Want winnen kan er maar één; en er zijn veel meer sportbeoefenaars. Als alle sportbeoefenaars als eerste en misschien wel enige doel hebben: winnen, dan hoef je niet eens te kunnen rekenen om te beseffen dat er heel wat mensen permanent teleurgesteld van een koude kermis thuis komen, iedere keer weer. En winnen is vaak schijn: wie de 100 meter wint, zou moeten beseffen dat degene die eigenlijk had moeten winnen pas negen jaar is, verhinderd was, of in Nederland woont.
Hier in huis hebben we er een die rond zijn tiende jaar een tijdje aan basketbal heeft gedaan. Hij rende fanatiek mee heen en weer over de vloer, scoorde ook geregeld, en vroeg achteraf terloops wie er gewonnen had en met hoeveel: dat had hij allemaal niet bijgehouden.
De andere zoon deed aan judo en toen hij clubkampioen werd, haakte hij af: dat was nou ook weer niet de bedoeling.
Wie trouwens wèl willen winnen, dat zijn vaders en moeders van al of niet vermeende toptalenten. Die zitten op de tribune of staan langs de lijn zich de longen uit het lijf te schreeuwen en het kroost verrot te schelden om ze maar aan het winnen te krijgen. En ik verdenk menigeen ervan stil te hopen dat het jong daar heel veel geld mee gaat verdienen, waarmee pa een jeep kan kopen en zijn armen kan laten tatoeëren. Kindermisbruik in zijn meest geniepige vorm.
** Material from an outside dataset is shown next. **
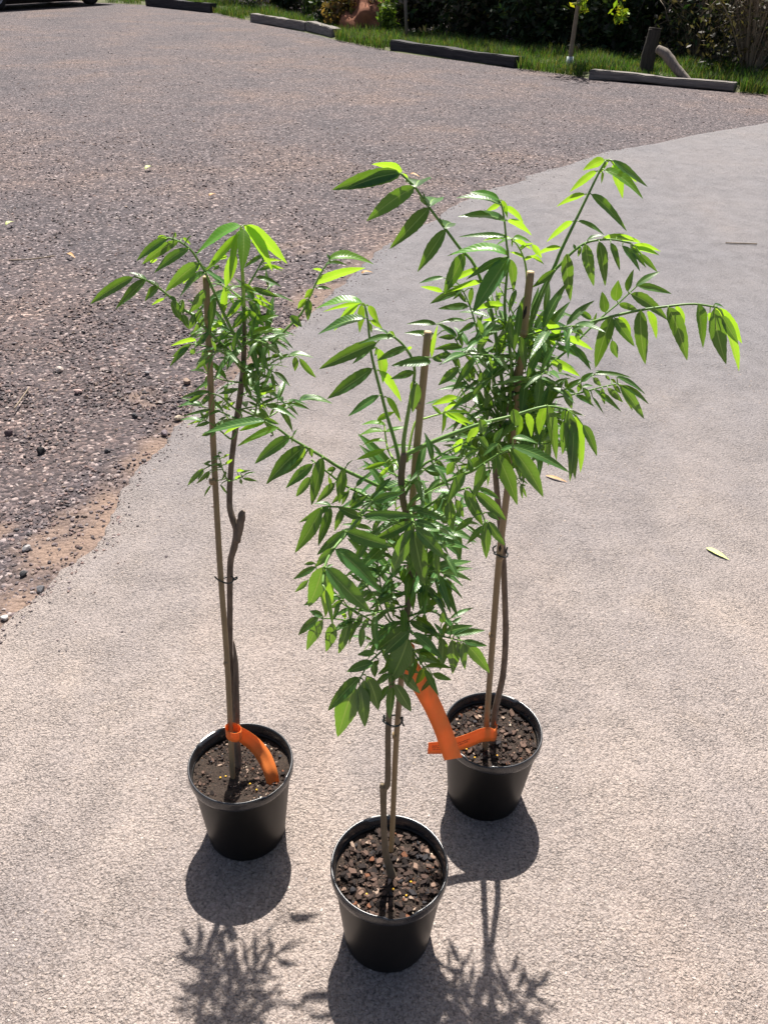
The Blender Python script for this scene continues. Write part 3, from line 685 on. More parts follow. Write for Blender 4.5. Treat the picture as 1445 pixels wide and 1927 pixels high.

Voetballers lijken me meestal niet zo fanatiek. Wel de bolknakken van het bestuur en ook de trainers. Voorzover ik heb begrepen omvat elke ‘divisie’ achttien clubs. Daarvan kan er maar één kampioen worden. Maar dat verhindert bestuur en trainer niet, er voortdurend op te hameren dat hun club uiteraard de enige is die er recht op heeft, kampioen te worden. Wie daar dwars gaat liggen speelt vals.
Gelukkig blijken zij uitzonderingen: Nederlandse topsporters willen lekker sporten, winnen is niet zo nodig.
Ze laten graag het fascistoïde gekrijs om nationale trots en grandeur, gebaseerd op de toevallige overwinning van één sporter of één club graag over aan foute landen en foute clubbesturen. Goed zo meisjes en jongens, hup Holland hup.